Return the material word for word. Do not include pictures.

▶ [Supplied data]:
────────
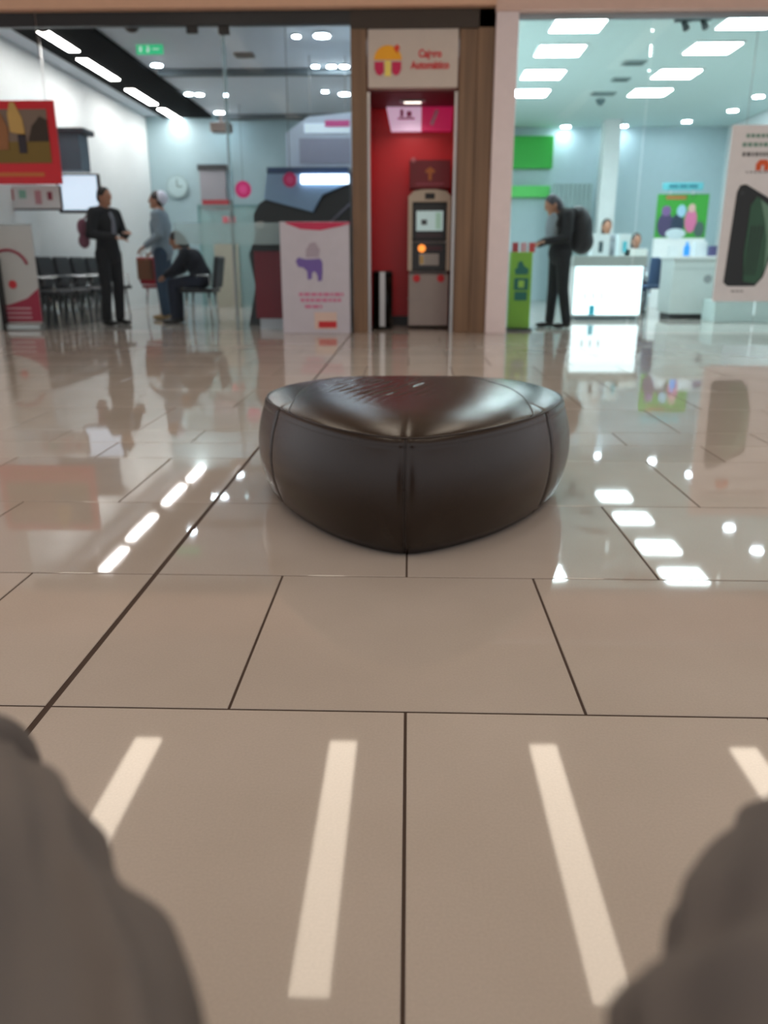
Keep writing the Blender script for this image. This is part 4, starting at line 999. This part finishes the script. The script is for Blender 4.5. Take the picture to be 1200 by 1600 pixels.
# ------------------------------------------------------------------ the seated photographer's legs
M_TROU = mat('grey_khaki_cotton', (112, 107, 105), .9, var=.10, scale=18, bump=.5, bscale=420, spec=.2)
def sweep(bm, path, n_seg, n_ang, fold, side):
    """path: list of (centre, rx, rz) ; Catmull-interpolated; sections perpendicular to the path"""
    cs = [Vector(p[0]) for p in path]; rs = [Vector((p[1], p[2], 0)) for p in path]
    def cr(arr, i, t):
        N = len(arr); p = [arr[max(0, min(N-1, i+k-1))] for k in range(4)]
        return .5*((2*p[1])+(-p[0]+p[2])*t+(2*p[0]-5*p[1]+4*p[2]-p[3])*t*t+(-p[0]+3*p[1]-3*p[2]+p[3])*t**3)
    P = []; Rr = []
    for i in range(len(cs)-1):
        for j in range(n_seg): P.append(cr(cs, i, j/n_seg)); Rr.append(cr(rs, i, j/n_seg))
    P.append(cs[-1]); Rr.append(rs[-1]); rings = []; M = len(P)
    X = Vector((1, 0, 0))
    for i in range(M):
        t = (P[min(i+1, M-1)]-P[max(i-1, 0)]).normalized(); u = (X-t*X.dot(t)).normalized(); v = t.cross(u)
        if v.z < -1e-3 or (abs(v.z) < 1e-3 and v.y > 0): pass
        ring = []
        for k in range(n_ang):
            a = 2*PI*k/n_ang; d = u*math.cos(a)*Rr[i].x+v*math.sin(a)*Rr[i].y
            s = i/(M-1); q = P[i]+d; q += d.normalized()*fold(s, a, q); ring.append(bm.verts.new(q))
        rings.append(ring)
    for i in range(M-1):
        for k in range(n_ang):
            f = bm.faces.new((rings[i][k], rings[i][(k+1) % n_ang], rings[i+1][(k+1) % n_ang], rings[i+1][k])); f.smooth = True
    bm.faces.new(rings[0][::-1]); bm.faces.new(rings[-1])
def legs():
    t = thing('person', 'seated person in grey trousers, only the knees and thighs in view at the bottom', 'person', (0, -.2, 0))
    mb = MB(); bm = mb.bm
    def fold(side):
        def f(s, a, q):
            r = 0
            w_ = noise.noise(Vector((q.x*6, q.y*4, q.z*6+side)))*.010
            # long folds running down from the knee
            amp = min(1, .35+s*2.2)
            g = noise.noise(Vector((s*4, a*1.2, side*3)))
            r += .015*amp*(2*min(.5, abs(math.sin(a*2.5+2.2*s*side+2.2*g)))**.7-.8)
            r += .006*math.sin(a*9+5*s+3*g)
            r += .005*math.sin(q.y*60+a*4*side+6*noise.noise(Vector((q.x*9, q.y*9, 2))))
            return r+w_
        return f
    for s in (-1, 1):
        if s < 0:
            path = [((-.075, -.36, .50), .105, .10), ((-.09, -.20, .51), .105, .10), ((-.108, .0, .515), .100, .092), ((-.172, .19, .515), .094, .086),
                    ((-.285, .335, .495), .086, .086), ((-.325, .40, .41), .082, .085), ((-.335, .395, .26), .075, .08), ((-.34, .375, .10), .085, .09)]
        else:
            path = [((.08, -.36, .50), .105, .10), ((.095, -.20, .51), .105, .10), ((.12, .0, .515), .105, .095), ((.172, .17, .515), .100, .090),
                    ((.285, .325, .505), .088, .086), ((.345, .40, .41), .080, .085), ((.352, .395, .26), .075, .08), ((.352, .375, .10), .085, .09)]
        sweep(bm, path, 26, 96, fold(s), s)
    mb.ball((0, -.38, .56), (.19, .15, .14))
    if True: # sharp creased ridges on the inner knee
        for s, pts in ((-1, [((-.205, .35, .56), .006), ((-.165, .29, .545), .012), ((-.125, .23, .515), .017), ((-.09, .17, .50), .016), ((-.05, .08, .49), .012)]),
                       (1, [((.235, .335, .56), .008), ((.18, .30, .54), .012), ((.148, .275, .52), .013), ((.125, .20, .50), .014), ((.07, .10, .49), .012)])):
            for i in range(len(pts)-1): mb.cap(pts[i][0], pts[i+1][0], pts[i][1], pts[i+1][1])
    o = obj('trousers', mb, M_TROU, t, True); remesh(o, .0045, 3)
    # shirt hem and body above it are out of view; body kept to hips, ankles and feet
    b = MB(); b.ball((0, -.38, .58), (.16, .12, .14))
    for s in (-1, 1):
        b.chain([(s*.085, -.38, .53), (s*.125, .02, .51), (s*.27, .325, .48), (s*.32, .385, .07)], [.085, .075, .05, .04])
    remesh(obj('body', b, M_SKIN, t, True), .010, 3)
    for s in (-1, 1):
        m_ = MB(); y = .38 if s < 0 else .35
        m_.ball((s*.33, y, .055), (.045, .055, .055)); m_.ball((s*.335, y+.11, .04), (.048, .11, .04)); remesh(obj('shoe', m_, M_BLACK, t, True), .007, 2)
    b = thing('bench_seat', 'brown padded seat carrying the seated person, behind the camera', 'seat', (0, -.42, 0))
    obj('cushion', MB().box(-.45, .45, -.33, .33, .28, .375, .03), M_LEATHER, b); obj('plinth', MB().box(-.40, .40, -.28, .28, 0, .28, .01), M_DBROWN, b)
legs()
────────
▶ [Task solution]:
Keep writing the Blender script for this image. This is part 4, starting at line 999. This part finishes the script. The script is for Blender 4.5. Take the picture to be 1200 by 1600 pixels.
# ------------------------------------------------------------------ the seated photographer's legs
M_TROU = mat('grey_khaki_cotton', (112, 107, 105), .9, var=.10, scale=18, bump=.5, bscale=420, spec=.2)
def sweep(bm, path, n_seg, n_ang, fold, side):
    """path: list of (centre, rx, rz) ; Catmull-interpolated; sections perpendicular to the path"""
    cs = [Vector(p[0]) for p in path]; rs = [Vector((p[1], p[2], 0)) for p in path]
    def cr(arr, i, t):
        N = len(arr); p = [arr[max(0, min(N-1, i+k-1))] for k in range(4)]
        return .5*((2*p[1])+(-p[0]+p[2])*t+(2*p[0]-5*p[1]+4*p[2]-p[3])*t*t+(-p[0]+3*p[1]-3*p[2]+p[3])*t**3)
    P = []; Rr = []
    for i in range(len(cs)-1):
        for j in range(n_seg): P.append(cr(cs, i, j/n_seg)); Rr.append(cr(rs, i, j/n_seg))
    P.append(cs[-1]); Rr.append(rs[-1]); rings = []; M = len(P)
    X = Vector((1, 0, 0))
    for i in range(M):
        t = (P[min(i+1, M-1)]-P[max(i-1, 0)]).normalized(); u = (X-t*X.dot(t)).normalized(); v = t.cross(u)
        if v.z < -1e-3 or (abs(v.z) < 1e-3 and v.y > 0): pass
        ring = []
        for k in range(n_ang):
            a = 2*PI*k/n_ang; d = u*math.cos(a)*Rr[i].x+v*math.sin(a)*Rr[i].y
            s = i/(M-1); q = P[i]+d; q += d.normalized()*fold(s, a, q); ring.append(bm.verts.new(q))
        rings.append(ring)
    for i in range(M-1):
        for k in range(n_ang):
            f = bm.faces.new((rings[i][k], rings[i][(k+1) % n_ang], rings[i+1][(k+1) % n_ang], rings[i+1][k])); f.smooth = True
    bm.faces.new(rings[0][::-1]); bm.faces.new(rings[-1])
def legs():
    t = thing('person', 'seated person in grey trousers, only the knees and thighs in view at the bottom', 'person', (0, -.2, 0))
    mb = MB(); bm = mb.bm
    def fold(side):
        def f(s, a, q):
            r = 0
            w_ = noise.noise(Vector((q.x*6, q.y*4, q.z*6+side)))*.010
            # long folds running down from the knee
            amp = min(1, .35+s*2.2)
            g = noise.noise(Vector((s*4, a*1.2, side*3)))
            r += .015*amp*(2*min(.5, abs(math.sin(a*2.5+2.2*s*side+2.2*g)))**.7-.8)
            r += .006*math.sin(a*9+5*s+3*g)
            r += .005*math.sin(q.y*60+a*4*side+6*noise.noise(Vector((q.x*9, q.y*9, 2))))
            return r+w_
        return f
    for s in (-1, 1):
        if s < 0:
            path = [((-.075, -.36, .50), .105, .10), ((-.09, -.20, .51), .105, .10), ((-.108, .0, .515), .100, .092), ((-.172, .19, .515), .094, .086),
                    ((-.285, .335, .495), .086, .086), ((-.325, .40, .41), .082, .085), ((-.335, .395, .26), .075, .08), ((-.34, .375, .10), .085, .09)]
        else:
            path = [((.08, -.36, .50), .105, .10), ((.095, -.20, .51), .105, .10), ((.12, .0, .515), .105, .095), ((.172, .17, .515), .100, .090),
                    ((.285, .325, .505), .088, .086), ((.345, .40, .41), .080, .085), ((.352, .395, .26), .075, .08), ((.352, .375, .10), .085, .09)]
        sweep(bm, path, 26, 96, fold(s), s)
    mb.ball((0, -.38, .56), (.19, .15, .14))
    if True: # sharp creased ridges on the inner knee
        for s, pts in ((-1, [((-.205, .35, .56), .006), ((-.165, .29, .545), .012), ((-.125, .23, .515), .017), ((-.09, .17, .50), .016), ((-.05, .08, .49), .012)]),
                       (1, [((.235, .335, .56), .008), ((.18, .30, .54), .012), ((.148, .275, .52), .013), ((.125, .20, .50), .014), ((.07, .10, .49), .012)])):
            for i in range(len(pts)-1): mb.cap(pts[i][0], pts[i+1][0], pts[i][1], pts[i+1][1])
    o = obj('trousers', mb, M_TROU, t, True); remesh(o, .0045, 3)
    # shirt hem and body above it are out of view; body kept to hips, ankles and feet
    b = MB(); b.ball((0, -.38, .58), (.16, .12, .14))
    for s in (-1, 1):
        b.chain([(s*.085, -.38, .53), (s*.125, .02, .51), (s*.27, .325, .48), (s*.32, .385, .07)], [.085, .075, .05, .04])
    remesh(obj('body', b, M_SKIN, t, True), .010, 3)
    for s in (-1, 1):
        m_ = MB(); y = .38 if s < 0 else .35
        m_.ball((s*.33, y, .055), (.045, .055, .055)); m_.ball((s*.335, y+.11, .04), (.048, .11, .04)); remesh(obj('shoe', m_, M_BLACK, t, True), .007, 2)
    b = thing('bench_seat', 'brown padded seat carrying the seated person, behind the camera', 'seat', (0, -.42, 0))
    obj('cushion', MB().box(-.45, .45, -.33, .33, .28, .375, .03), M_LEATHER, b); obj('plinth', MB().box(-.40, .40, -.28, .28, 0, .28, .01), M_DBROWN, b)
legs()